Henry Phoya is Malawi’s minister for justice and the DPP’s director of legal affairs. From the capital Lilongwe, he tells VOA English to Africa reporter Peter Clottey more about the DPP’s call for the speaker and his deputy to resign.

“That particular development follows a ruling, which was delivered by the Supreme Court of Appeal here in Malawi on Friday the 15th of June. The president had referred a matter concerning a provision of the constitution for a determination by the court. In its ruling, the Supreme Court informed the nation that a provision of the constitution, which has been invalidated in 2003, should be revalidated, and should be the valued provision we should be using on matters concerning the issue of crossing the floor in the house in parliament,” Phoya noted.

He said the speaker finds himself in a conflict of interest position ’s since he would be affected if the Supreme Court ruling were enforced.

“Our interpretation of that position shows that the speaker himself, the incumbent speaker would be caught by that provision, if we are to go ahead and use that provision as a now valid crossing the floor provision in our country,” he said.

Phoya said the DPP wanted to make public some of the challenges the Supreme Court’s ruling would bring about.

“The point we wanted to bring to the attention of the nation is that this provision, which has been revalidated brings some absurd consequences.

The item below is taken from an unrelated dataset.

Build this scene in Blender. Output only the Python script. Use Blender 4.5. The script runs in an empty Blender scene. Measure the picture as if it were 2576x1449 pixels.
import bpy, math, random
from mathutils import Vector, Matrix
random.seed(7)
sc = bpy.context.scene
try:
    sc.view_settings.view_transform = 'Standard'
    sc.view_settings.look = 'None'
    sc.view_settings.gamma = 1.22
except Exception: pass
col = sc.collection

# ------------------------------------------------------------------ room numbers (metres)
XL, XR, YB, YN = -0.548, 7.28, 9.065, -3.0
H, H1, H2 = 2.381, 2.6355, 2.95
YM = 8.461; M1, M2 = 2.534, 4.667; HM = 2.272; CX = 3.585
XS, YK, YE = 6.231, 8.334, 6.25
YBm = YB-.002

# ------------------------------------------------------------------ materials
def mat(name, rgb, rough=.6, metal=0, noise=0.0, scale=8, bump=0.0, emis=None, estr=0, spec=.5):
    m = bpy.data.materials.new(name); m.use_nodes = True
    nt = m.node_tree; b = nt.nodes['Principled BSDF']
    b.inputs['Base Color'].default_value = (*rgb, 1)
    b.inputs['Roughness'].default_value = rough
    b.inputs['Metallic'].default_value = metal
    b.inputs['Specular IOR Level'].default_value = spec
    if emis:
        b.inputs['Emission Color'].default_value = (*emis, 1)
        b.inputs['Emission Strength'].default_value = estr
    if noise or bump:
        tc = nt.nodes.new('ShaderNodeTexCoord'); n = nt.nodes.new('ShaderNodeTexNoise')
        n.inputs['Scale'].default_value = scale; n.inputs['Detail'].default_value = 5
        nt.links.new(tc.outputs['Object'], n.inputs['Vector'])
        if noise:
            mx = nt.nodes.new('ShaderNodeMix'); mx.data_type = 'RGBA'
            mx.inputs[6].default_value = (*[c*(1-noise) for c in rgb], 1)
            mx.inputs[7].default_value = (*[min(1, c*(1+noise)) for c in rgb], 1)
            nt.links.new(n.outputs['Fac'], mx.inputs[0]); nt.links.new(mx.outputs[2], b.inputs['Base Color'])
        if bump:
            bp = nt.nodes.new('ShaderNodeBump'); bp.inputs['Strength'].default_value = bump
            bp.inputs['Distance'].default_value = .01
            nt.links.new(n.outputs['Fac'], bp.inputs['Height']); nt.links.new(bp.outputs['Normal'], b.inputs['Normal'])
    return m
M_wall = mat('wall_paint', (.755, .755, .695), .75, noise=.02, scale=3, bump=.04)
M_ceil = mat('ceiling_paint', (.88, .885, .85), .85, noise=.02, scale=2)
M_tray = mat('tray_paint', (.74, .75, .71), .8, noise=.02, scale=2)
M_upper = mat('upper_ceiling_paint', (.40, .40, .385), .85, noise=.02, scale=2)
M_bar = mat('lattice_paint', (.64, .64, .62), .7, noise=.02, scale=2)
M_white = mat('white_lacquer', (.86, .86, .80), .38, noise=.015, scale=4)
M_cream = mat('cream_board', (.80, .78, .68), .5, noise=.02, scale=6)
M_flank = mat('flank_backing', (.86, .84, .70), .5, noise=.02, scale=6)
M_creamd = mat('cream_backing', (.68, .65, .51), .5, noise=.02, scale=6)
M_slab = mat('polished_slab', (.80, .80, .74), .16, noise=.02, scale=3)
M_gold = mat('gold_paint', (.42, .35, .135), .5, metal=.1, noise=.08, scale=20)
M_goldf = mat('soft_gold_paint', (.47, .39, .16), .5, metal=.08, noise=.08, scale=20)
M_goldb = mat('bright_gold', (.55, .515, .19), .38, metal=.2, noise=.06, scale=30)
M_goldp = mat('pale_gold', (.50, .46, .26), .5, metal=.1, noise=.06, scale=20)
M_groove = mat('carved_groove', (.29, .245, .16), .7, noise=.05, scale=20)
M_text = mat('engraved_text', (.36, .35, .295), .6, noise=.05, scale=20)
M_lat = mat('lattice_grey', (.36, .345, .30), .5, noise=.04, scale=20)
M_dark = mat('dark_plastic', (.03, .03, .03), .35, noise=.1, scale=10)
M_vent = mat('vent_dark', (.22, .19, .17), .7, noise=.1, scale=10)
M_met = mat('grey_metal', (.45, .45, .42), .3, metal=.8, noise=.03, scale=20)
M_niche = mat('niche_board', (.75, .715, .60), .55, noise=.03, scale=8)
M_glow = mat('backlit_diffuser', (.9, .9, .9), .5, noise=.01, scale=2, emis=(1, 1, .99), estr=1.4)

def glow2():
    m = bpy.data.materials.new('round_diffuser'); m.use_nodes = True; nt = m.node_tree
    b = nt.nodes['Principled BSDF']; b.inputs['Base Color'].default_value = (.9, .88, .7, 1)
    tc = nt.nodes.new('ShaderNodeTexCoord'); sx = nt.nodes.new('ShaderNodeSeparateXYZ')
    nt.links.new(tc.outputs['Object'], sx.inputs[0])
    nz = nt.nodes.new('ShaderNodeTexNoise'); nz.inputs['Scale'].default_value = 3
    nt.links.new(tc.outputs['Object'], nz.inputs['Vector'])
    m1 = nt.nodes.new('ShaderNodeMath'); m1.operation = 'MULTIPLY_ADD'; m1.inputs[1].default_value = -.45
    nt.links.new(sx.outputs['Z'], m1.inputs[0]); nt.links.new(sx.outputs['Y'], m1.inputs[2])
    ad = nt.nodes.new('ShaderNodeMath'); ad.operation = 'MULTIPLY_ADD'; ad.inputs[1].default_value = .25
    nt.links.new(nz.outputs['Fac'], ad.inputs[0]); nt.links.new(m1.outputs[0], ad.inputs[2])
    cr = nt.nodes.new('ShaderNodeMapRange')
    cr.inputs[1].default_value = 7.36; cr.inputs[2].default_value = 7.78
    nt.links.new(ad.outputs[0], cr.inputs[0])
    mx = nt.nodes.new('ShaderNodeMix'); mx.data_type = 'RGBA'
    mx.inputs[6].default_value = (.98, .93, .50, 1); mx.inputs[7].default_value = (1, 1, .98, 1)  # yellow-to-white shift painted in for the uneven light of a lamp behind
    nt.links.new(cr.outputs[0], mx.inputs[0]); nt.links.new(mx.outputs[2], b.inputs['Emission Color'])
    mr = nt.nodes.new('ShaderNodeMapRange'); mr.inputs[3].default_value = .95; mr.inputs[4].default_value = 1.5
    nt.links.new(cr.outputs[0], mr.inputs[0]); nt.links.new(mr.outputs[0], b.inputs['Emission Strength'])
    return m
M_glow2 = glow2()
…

That’s the point we wanted to bring to light,” Phoya pointed out.

He denied that only the ruling party would be affected if the Supreme Court’s ruling were to be enforced.

“Not at all because you may wish to know that if this ruling is enforced in parliament, it will not just be on the government side which would be affected. Even the opposition benches would have to bare the brunt of such a decision,” he said.

Phoya said opposition parties hold the majority seats in parliament.

“If you are talking about the question of numbers, even as we speak now, the opposition hold an urge over the government in terms of numbers. They are in the majority. So there would be nothing new if that were to happen in the house,” Phoya said.

He said the ruling DPP party wants a resolution to be found as the opposition accuses the government of “poaching” its parliamentarians.

“The DPP’s reaction to that has always been that the solution to that lies in the political arena rather than in the legal arena, that has always been our position. There are reasons why the president had to come out of his original party. And there are also reasons why a number of people followed him from that original party. These reasons are political. So we’ve always said let’s sit down at a political round table and sort out this problem,” he said.

Phoya said the opposition parties were not genuine in their attempt to resolve the political impasse with President Bingu Wa Mutharika.

“I think there is another side to that particular coin. Those of us on the side of the president are of the view that whatever attempts has been made by our friends on the other side have not been done in good faith,” Phoya said.

He said the ruling DPP is the party of the future.

“As a matter of fact, I think the future will brighten after the 2009 election because its quite clear that the party would come out stronger after those elections. It would scoop the majority of seats in the country. So the future of DPP is indeed very bright,” he noted.